■ **Written problem**
Leaving out every picture, copy the lines of the data exactly, from the first through the line containing "U = random.uniform".

Scripts that build scenes
┌────────

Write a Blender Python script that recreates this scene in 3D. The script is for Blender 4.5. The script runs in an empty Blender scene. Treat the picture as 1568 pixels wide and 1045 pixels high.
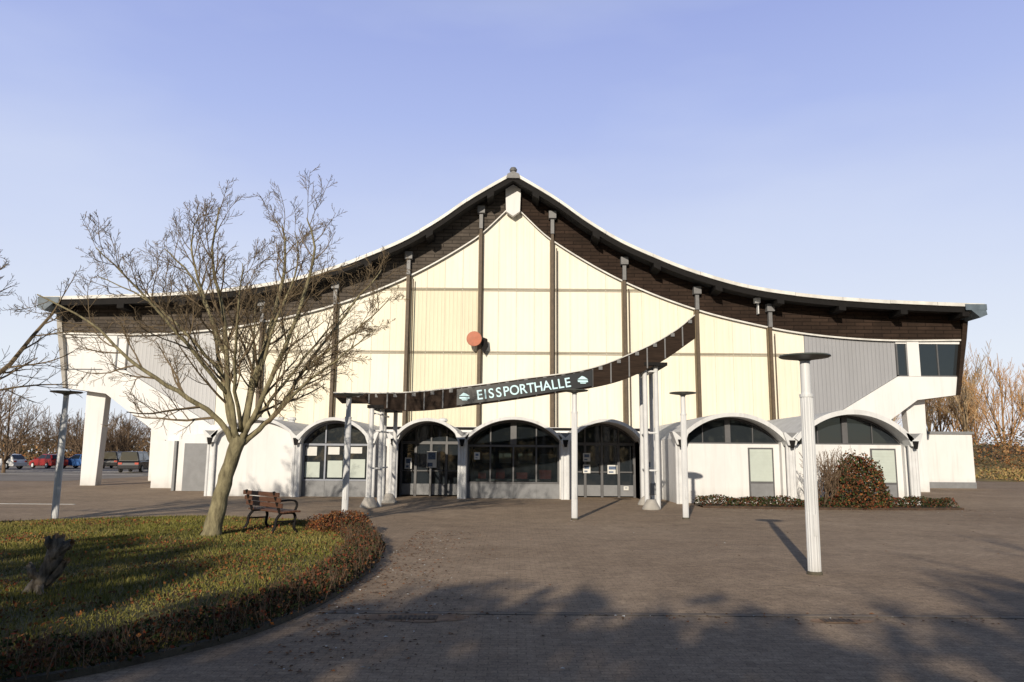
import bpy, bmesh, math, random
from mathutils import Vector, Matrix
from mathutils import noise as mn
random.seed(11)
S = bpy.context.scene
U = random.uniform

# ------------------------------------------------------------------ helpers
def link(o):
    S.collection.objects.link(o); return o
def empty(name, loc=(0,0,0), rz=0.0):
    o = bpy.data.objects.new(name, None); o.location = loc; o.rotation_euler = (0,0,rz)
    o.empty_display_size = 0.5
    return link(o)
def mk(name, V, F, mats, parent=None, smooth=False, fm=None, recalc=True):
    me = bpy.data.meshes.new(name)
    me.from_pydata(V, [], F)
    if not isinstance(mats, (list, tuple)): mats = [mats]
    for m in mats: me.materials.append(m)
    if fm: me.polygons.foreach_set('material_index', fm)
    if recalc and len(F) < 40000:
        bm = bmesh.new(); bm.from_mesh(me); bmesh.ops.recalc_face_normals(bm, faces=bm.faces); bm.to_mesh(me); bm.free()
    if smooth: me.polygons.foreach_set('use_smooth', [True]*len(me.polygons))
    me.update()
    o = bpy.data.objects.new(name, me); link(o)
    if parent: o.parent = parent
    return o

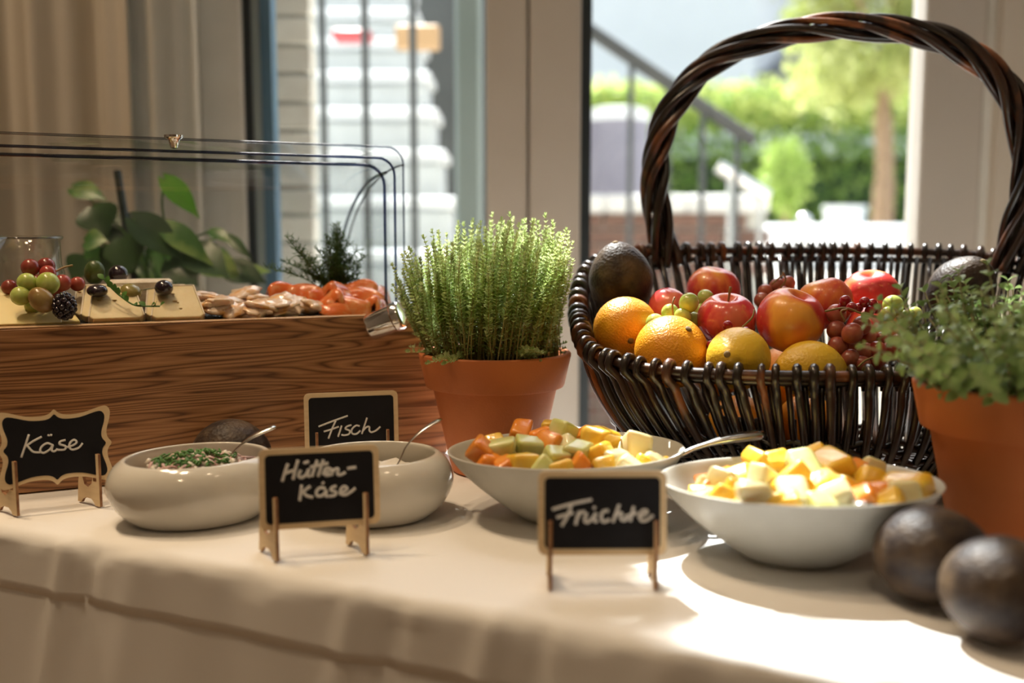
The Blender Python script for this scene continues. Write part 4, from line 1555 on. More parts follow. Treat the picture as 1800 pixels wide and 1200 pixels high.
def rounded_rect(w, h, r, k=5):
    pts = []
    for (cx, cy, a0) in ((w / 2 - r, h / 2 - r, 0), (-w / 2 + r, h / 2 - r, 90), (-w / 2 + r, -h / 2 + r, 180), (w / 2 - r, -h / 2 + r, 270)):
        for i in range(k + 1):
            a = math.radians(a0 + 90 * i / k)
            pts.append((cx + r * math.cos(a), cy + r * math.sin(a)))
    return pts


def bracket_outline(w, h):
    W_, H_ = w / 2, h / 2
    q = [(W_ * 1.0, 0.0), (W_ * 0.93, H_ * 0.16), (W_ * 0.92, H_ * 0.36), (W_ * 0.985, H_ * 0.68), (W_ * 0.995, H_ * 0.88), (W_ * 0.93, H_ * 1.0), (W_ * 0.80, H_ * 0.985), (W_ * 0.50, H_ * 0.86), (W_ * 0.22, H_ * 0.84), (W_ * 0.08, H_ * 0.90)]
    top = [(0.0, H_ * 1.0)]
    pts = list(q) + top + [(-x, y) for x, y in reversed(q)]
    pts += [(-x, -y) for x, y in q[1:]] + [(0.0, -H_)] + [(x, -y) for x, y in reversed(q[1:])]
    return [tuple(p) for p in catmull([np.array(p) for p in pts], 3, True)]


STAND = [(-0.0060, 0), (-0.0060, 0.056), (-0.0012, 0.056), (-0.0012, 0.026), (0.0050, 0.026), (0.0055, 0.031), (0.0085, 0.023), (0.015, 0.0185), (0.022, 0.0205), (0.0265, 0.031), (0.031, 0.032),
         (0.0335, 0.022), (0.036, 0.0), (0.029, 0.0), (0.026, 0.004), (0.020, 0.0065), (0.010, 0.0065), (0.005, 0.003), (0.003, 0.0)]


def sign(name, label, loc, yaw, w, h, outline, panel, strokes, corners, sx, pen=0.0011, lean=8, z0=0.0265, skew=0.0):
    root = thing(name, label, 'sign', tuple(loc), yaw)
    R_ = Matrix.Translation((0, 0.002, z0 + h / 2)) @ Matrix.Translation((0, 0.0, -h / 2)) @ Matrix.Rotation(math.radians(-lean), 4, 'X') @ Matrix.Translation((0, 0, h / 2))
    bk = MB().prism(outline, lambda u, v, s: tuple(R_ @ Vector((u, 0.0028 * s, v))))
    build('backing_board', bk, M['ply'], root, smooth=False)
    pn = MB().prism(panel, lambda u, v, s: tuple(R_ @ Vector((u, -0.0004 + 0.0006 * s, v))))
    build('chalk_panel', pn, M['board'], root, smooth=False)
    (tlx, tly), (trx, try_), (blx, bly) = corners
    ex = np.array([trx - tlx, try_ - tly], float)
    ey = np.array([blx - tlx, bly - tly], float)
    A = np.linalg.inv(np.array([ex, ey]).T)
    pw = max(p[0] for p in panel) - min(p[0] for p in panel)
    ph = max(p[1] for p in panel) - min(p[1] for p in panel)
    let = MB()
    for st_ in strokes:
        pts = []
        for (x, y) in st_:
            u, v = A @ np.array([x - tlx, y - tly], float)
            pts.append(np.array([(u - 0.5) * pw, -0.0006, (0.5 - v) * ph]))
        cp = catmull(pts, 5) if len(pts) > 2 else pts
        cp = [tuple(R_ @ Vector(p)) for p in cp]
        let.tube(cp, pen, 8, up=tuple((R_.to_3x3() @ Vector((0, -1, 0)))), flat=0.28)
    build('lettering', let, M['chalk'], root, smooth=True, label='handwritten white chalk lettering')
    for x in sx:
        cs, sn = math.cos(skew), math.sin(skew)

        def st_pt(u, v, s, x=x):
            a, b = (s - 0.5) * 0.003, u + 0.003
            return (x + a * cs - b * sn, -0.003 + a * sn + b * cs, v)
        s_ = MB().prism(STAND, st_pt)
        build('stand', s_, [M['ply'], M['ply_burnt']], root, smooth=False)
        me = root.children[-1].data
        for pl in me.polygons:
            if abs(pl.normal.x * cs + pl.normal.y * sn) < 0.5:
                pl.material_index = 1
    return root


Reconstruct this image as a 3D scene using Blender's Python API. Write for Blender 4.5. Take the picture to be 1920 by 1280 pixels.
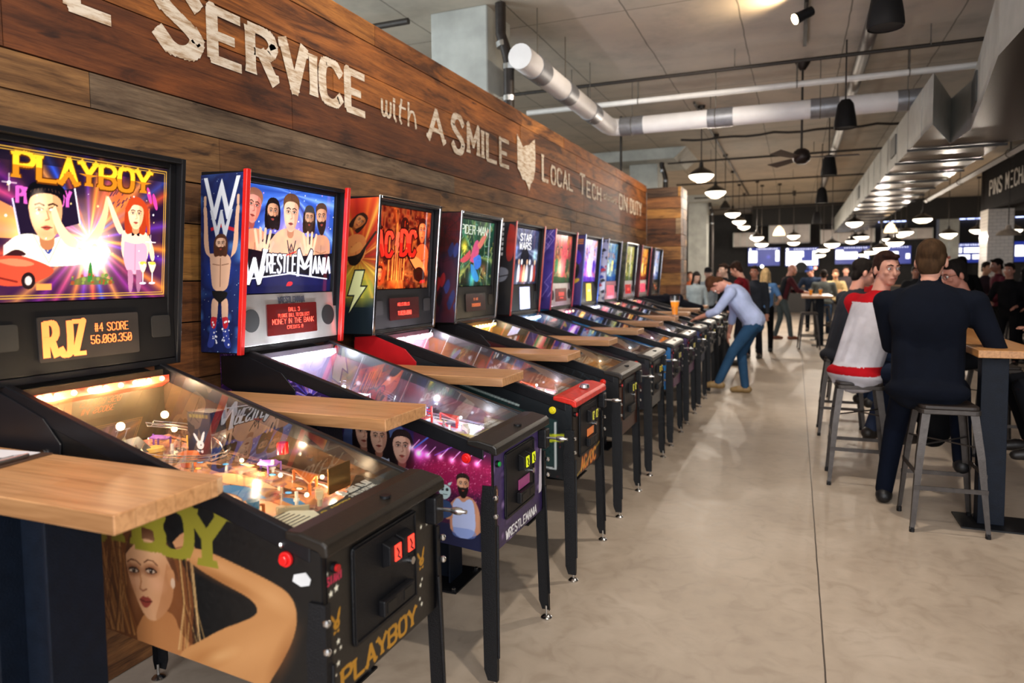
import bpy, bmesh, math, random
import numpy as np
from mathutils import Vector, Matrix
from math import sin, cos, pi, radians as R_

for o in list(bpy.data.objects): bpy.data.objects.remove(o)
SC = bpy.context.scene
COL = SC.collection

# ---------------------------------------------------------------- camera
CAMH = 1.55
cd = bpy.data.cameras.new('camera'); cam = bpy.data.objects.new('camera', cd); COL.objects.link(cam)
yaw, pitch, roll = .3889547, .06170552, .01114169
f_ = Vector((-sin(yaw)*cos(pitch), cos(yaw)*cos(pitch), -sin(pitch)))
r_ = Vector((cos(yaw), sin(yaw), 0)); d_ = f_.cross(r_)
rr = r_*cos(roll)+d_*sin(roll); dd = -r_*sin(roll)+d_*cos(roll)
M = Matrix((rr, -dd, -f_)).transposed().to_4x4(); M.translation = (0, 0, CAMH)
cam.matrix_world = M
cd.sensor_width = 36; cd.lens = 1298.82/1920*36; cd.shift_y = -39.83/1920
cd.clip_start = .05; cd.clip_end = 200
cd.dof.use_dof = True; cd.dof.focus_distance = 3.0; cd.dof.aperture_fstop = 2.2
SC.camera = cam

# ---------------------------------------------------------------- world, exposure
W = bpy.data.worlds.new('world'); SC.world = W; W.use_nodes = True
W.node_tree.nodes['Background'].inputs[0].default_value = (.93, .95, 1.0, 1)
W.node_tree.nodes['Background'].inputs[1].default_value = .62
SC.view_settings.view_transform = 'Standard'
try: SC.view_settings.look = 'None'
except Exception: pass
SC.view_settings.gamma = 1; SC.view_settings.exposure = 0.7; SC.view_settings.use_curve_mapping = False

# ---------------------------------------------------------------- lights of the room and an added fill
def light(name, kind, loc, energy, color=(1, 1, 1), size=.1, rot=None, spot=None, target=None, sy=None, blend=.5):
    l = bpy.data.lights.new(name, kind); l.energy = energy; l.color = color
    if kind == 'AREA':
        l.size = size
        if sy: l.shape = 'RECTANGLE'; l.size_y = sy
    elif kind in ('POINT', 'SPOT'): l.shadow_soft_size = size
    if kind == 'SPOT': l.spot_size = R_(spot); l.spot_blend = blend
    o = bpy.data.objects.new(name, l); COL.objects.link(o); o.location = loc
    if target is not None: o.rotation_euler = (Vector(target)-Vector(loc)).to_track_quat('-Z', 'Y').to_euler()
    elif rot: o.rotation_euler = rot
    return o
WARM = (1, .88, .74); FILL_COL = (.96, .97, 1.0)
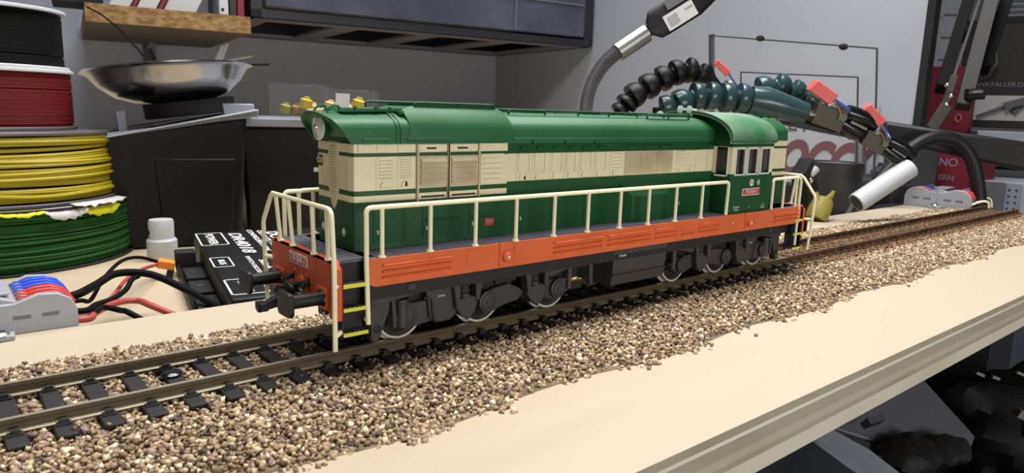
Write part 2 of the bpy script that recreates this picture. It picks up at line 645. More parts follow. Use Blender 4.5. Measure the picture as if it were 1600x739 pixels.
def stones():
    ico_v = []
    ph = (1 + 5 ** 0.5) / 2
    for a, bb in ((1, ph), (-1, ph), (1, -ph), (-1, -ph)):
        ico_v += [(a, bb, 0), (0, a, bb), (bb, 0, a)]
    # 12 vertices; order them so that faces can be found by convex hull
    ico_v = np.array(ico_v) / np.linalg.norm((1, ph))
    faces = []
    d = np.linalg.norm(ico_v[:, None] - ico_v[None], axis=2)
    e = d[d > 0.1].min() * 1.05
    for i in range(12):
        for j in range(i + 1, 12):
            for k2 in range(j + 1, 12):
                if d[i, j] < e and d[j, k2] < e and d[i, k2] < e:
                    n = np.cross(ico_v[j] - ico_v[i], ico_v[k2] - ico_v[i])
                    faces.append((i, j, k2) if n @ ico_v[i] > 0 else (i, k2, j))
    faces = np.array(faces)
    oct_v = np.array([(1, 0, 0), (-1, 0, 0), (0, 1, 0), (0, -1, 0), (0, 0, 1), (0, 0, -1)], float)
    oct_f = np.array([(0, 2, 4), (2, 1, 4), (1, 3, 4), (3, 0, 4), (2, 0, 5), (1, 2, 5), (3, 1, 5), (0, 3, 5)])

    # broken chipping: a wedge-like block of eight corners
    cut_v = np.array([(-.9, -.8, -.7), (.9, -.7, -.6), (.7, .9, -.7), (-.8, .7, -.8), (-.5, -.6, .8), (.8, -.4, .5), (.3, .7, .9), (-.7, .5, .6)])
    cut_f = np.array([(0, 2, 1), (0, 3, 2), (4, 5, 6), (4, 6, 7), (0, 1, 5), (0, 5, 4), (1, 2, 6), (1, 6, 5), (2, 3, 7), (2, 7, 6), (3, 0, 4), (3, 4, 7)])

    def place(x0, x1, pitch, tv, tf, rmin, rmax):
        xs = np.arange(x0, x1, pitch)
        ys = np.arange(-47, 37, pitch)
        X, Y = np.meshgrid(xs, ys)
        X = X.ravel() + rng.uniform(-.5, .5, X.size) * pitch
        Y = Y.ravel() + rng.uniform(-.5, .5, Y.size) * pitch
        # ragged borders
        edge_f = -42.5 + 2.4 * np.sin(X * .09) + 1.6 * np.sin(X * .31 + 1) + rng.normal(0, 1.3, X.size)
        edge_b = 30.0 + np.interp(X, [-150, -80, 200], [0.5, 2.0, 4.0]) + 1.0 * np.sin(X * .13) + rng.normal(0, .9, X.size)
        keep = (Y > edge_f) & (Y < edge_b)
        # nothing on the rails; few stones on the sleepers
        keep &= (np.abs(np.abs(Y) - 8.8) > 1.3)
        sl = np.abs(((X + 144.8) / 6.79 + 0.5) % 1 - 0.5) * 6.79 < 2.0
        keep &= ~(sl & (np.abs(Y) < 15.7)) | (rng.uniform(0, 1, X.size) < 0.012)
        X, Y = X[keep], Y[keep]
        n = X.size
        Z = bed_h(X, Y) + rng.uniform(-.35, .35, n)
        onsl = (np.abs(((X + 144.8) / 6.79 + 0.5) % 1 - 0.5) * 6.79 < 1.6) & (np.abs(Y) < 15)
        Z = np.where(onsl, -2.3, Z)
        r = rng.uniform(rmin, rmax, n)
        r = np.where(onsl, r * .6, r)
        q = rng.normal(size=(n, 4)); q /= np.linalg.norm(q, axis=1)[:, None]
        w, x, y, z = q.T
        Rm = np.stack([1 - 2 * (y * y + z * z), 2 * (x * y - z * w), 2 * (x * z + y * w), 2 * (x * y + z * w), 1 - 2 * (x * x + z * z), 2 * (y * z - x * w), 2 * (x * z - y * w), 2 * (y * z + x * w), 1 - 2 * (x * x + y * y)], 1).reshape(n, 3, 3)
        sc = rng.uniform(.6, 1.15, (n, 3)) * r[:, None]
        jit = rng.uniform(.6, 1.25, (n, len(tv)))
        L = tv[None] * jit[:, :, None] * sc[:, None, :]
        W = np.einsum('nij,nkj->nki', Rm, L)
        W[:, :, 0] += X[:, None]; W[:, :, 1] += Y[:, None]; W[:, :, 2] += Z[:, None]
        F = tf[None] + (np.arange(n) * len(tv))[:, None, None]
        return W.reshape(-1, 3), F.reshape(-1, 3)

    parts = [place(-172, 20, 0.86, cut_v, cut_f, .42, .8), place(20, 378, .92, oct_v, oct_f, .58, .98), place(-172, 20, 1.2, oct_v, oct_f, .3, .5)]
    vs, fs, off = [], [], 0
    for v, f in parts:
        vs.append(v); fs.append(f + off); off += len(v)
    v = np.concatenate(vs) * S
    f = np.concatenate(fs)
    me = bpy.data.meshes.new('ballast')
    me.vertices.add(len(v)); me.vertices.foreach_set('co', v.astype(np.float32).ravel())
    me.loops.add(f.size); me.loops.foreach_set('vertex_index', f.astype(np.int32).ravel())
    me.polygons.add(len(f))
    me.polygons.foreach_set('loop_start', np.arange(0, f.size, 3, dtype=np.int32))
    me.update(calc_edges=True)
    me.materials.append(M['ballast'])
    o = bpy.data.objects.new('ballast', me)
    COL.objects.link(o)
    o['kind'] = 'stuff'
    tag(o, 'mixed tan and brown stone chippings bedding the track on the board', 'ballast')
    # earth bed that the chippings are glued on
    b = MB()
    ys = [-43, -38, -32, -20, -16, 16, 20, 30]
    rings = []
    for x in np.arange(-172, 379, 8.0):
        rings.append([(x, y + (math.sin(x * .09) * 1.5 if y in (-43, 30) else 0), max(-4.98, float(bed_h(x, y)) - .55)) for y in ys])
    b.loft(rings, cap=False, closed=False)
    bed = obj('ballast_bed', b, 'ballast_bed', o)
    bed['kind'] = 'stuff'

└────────

■ **The reply**
Write a Blender Python script that recreates this scene in 3D. The script is for Blender 4.5. The script runs in an empty Blender scene. Treat the picture as 1568 pixels wide and 1045 pixels high.
import bpy, bmesh, math, random
from mathutils import Vector, Matrix
from mathutils import noise as mn
random.seed(11)
S = bpy.context.scene
U = random.uniform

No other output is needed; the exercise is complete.